The children subsequently amended their petition to also assert the unconstitutionality of La.C.C. art. 1493.

Following the trial of the case, the trial judge, on August 20, 1993 issued a judgment finding that the last will and testament of Alvin Peter Jurisich dated September 12, 1990 was valid. In its reasons for judgment, the trial court rejected the Jurisich children's claim that Act 788 of 1989 was unconstitutional as violative of the Constitutional prohibition of Article XII, Section 5 of the Louisiana Constitution of 1974.

Act 788 of 1989 amended La.C.C. art. 1493 and changed the definition of a forced heir to only include a child under the age of twenty-three or a child who had been interdicted or a child who was subject to being interdicted because of mental incapacity or physical infirmity. The trial court opined that Act 788 of 1989, the provision which the decedent had initially availed himself of to deprive his children of their legitime, was constitutional as it did not abolish the concept of forced heirs, rather it merely redefined or made a determination of what class of persons would be forced. Actually, in the will dated September 12, 1990, the testator stated that he was utilizing Article 1493 of the Civil Code, as amended, effective July 1, 1990. It was in the will of July 16, 1990, that the testator stated that he was utilizing the provisions of Article 1493 of the Civil Code, "as amended by Act 788 of 1989, effective July 1, 1990." Both the 1989 and the 1990 amendments to La.C.C. art. 1493 redefined forced heir in a way that removed descendants twenty-three years of age or older (except for those with mental incapacities or physical infirmities) from the definition of forced heirs. Thus, the fact that the trial court, in its reasons for judgment referred to Act 788 of 1989 instead of La.C.C. art. 1493, as amended effective July 1, 1990 appears to be nothing more than a mere oversight, with no legal consequences.
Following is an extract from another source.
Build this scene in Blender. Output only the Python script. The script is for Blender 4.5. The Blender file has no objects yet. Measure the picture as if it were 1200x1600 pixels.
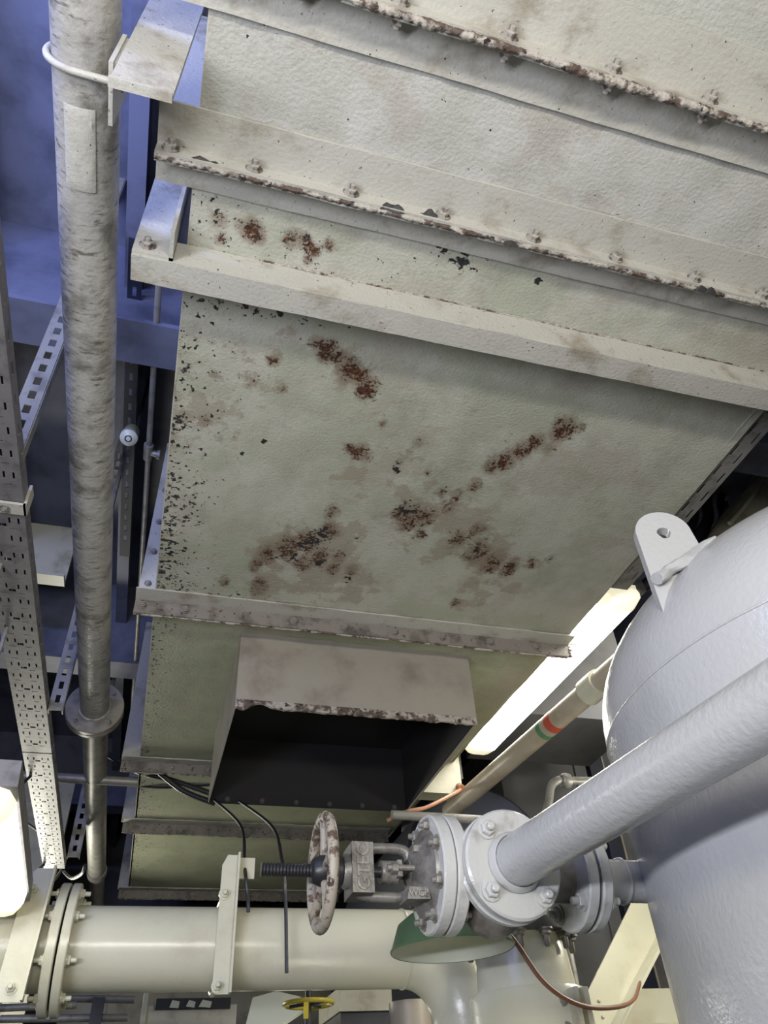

The trial court further found that there was no undue influence or fraud per La.C.C. 1479 or La.C.C. 1478. The court rejected the children's argument that the testator was influenced by his second wife to the point of impairing the testator's will and further rejected the argument that the donation mortis causa was made under fraud or duress. The court duly noted that the testator had executed at least four last wills and testaments in his lifetime, that three of the wills were executed on November 22, 1988, July 16, 1990, and September 12, 1990, and that Mrs. Jurisich was not present at the signing of either 1990 testament.